##### Data for the task

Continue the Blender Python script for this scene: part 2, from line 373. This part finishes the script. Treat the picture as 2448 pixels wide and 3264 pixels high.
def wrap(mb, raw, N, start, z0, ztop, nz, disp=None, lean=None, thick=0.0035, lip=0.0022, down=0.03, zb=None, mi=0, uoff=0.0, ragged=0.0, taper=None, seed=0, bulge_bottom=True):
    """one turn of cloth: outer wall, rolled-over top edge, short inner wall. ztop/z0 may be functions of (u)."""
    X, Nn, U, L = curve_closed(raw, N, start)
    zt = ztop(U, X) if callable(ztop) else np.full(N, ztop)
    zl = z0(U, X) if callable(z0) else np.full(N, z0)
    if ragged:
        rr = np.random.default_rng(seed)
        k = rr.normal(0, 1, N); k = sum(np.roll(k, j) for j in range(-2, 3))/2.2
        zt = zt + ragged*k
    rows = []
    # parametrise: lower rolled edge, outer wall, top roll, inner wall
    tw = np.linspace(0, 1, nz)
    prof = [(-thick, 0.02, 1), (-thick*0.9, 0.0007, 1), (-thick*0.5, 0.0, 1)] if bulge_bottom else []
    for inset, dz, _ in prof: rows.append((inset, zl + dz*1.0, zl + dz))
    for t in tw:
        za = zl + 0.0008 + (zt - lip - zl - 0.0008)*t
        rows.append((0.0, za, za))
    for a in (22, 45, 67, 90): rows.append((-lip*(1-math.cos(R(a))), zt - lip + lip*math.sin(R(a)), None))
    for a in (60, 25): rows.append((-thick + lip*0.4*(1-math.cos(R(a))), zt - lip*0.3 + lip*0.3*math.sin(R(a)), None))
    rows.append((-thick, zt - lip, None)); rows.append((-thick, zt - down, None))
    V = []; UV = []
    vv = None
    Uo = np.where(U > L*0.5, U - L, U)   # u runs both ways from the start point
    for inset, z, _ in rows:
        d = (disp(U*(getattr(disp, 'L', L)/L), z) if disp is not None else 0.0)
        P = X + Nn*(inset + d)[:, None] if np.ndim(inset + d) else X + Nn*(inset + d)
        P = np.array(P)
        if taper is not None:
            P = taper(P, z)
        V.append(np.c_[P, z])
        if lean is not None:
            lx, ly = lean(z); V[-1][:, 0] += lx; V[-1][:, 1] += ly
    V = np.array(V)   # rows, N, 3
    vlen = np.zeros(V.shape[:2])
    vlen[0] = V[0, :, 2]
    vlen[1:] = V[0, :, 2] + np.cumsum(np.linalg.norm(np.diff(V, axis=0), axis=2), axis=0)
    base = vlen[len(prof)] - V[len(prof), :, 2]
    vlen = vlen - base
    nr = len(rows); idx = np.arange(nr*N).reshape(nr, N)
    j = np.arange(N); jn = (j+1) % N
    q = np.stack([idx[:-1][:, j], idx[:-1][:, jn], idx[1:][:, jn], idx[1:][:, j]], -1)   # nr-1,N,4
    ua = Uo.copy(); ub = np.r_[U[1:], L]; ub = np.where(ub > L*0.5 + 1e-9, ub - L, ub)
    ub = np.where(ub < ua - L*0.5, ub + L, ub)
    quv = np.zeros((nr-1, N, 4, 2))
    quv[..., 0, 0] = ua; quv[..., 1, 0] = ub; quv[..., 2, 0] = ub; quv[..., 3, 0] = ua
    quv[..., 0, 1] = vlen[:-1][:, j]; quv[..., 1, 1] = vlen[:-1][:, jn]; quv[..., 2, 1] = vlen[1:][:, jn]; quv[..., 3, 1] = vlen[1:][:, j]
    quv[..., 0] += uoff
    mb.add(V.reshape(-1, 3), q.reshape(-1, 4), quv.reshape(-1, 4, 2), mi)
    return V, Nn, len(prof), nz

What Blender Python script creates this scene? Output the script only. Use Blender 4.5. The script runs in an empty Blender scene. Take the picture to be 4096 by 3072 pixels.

##########

• [Stated exercise] How many lines in the records above contain the word "Blender"? Reply with the number and nothing more.

• [Answer for the task] 2